Simply understanding what entitlements a user has is not enough and any IAM product can report on those. What drives true value is the analytical component of understanding what entitlements a user has as it relates to the rest of the organisation, his or her peers, or even between organisations. This collective power translates into the ability to predict trends and behaviours, identify what may potentially happen, and make recommendations for corrective action.

Imagine an employee that previously worked in IT and ultimately decided to transition into the role of a pre-sales engineer. When the sales department uses traditional IAM tools to pull a list of “who has access to the pre-sales engineer SharePoint site,” this user would correctly show up.

However, what would not be apparent is the fact that this user is now one of the most powerful users in the organisation. What the report does not show is the entitlements that the user had as an IT professional had NOT been removed. This signifies that the user was never deprovisioned from their IT role, therefore the remaining, highly privileged access would increase potential security risks.

Identity Analytics would find an anomaly of this nature almost instantly by comparing this individual with others from the pre-sales department. Armed with this information, the security professionals would know where to begin their work of securing the organisation by removing the IT-related entitlements from this pre-sales engineer.

Beyond that, Identity Analytics can compare entitlements from one organisation to another.
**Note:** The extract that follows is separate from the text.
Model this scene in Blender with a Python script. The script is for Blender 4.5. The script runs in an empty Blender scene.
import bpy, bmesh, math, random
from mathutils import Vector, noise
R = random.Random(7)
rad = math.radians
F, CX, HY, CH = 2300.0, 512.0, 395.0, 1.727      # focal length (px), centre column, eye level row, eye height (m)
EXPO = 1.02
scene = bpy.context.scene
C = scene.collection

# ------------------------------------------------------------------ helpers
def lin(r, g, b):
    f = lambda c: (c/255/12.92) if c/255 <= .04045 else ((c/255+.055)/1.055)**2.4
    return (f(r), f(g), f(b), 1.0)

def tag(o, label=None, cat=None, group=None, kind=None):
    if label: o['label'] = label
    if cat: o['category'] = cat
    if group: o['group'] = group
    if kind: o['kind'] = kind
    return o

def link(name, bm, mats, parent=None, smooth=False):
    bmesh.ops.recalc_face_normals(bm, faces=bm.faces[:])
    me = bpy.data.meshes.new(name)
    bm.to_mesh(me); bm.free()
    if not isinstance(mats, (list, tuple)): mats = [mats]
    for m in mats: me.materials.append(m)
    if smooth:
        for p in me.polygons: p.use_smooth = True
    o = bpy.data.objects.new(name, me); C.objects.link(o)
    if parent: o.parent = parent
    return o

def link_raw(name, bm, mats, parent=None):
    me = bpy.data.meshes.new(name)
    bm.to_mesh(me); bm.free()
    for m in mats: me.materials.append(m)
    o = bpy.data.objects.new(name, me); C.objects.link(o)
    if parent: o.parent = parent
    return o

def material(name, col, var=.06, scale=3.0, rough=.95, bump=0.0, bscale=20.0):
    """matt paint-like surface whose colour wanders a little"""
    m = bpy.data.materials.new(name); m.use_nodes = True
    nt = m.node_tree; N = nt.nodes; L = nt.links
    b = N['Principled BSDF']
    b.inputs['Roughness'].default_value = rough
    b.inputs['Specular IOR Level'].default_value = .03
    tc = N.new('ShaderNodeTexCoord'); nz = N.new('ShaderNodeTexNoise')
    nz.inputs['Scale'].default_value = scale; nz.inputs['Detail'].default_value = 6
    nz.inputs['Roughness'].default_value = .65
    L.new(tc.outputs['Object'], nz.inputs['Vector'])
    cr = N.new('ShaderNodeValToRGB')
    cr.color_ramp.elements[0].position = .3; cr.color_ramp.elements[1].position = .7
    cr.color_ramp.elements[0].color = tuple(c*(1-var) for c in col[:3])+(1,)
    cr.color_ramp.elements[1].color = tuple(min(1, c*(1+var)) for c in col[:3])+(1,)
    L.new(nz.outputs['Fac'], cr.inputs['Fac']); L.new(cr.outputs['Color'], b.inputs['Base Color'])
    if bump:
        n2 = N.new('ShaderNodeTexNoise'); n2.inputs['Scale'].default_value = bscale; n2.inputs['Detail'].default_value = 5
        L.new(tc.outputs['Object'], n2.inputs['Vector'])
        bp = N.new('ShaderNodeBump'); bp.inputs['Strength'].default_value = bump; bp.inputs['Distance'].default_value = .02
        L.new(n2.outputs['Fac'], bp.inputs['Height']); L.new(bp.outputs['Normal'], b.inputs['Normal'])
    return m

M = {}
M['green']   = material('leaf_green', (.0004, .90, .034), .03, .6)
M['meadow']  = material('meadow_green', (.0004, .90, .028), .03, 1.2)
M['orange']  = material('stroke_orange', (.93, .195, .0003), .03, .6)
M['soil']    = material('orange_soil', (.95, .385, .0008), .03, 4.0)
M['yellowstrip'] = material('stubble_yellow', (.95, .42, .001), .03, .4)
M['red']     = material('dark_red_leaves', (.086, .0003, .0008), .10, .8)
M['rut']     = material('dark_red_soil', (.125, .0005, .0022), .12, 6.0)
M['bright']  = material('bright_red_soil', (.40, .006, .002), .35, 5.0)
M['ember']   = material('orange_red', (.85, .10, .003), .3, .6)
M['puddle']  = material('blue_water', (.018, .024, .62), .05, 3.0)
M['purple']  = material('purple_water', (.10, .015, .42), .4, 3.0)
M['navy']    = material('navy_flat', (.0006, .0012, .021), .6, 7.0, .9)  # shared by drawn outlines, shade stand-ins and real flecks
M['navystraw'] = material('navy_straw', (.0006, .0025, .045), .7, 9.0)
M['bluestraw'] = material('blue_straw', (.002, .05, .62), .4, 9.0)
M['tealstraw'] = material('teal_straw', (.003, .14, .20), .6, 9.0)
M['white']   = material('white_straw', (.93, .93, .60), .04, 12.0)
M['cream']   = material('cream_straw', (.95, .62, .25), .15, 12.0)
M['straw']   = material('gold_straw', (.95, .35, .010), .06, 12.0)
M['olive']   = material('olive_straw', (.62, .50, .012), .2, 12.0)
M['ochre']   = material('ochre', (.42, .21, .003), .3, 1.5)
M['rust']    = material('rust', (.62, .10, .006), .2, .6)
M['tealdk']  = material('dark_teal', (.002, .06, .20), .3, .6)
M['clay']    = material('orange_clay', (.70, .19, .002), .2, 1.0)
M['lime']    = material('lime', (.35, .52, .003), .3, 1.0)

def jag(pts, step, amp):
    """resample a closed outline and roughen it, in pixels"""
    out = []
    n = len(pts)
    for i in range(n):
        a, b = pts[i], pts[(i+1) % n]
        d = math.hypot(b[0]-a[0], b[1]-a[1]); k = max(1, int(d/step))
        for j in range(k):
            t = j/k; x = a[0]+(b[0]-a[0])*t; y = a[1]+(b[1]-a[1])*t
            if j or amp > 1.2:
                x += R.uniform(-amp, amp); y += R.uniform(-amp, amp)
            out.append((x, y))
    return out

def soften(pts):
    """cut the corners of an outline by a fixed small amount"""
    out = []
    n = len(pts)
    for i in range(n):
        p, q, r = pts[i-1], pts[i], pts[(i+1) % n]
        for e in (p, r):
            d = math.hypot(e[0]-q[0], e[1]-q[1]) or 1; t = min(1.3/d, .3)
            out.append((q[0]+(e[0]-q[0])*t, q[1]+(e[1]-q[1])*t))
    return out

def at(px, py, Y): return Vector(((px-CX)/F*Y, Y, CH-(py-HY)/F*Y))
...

If you are in a bank with 3,000 users, an Identity Analytics tool could show that when compared to banks of similar size and location, your bank has twice as many people with elevated privileges; a security posture you may want to investigate.

Identity Analytics is a logical addition to an organisation's larger IAM arsenal. It's a solution that allows you to pre-empt bad behaviour and, accordingly, reduce your attack surface before an issue occurs.

It is, therefore, not about choosing one or the other. Any security-minded organisation needs the mightiest IAM heroes, in this case both Behaviour and Identity analytics, to combat the bad guy.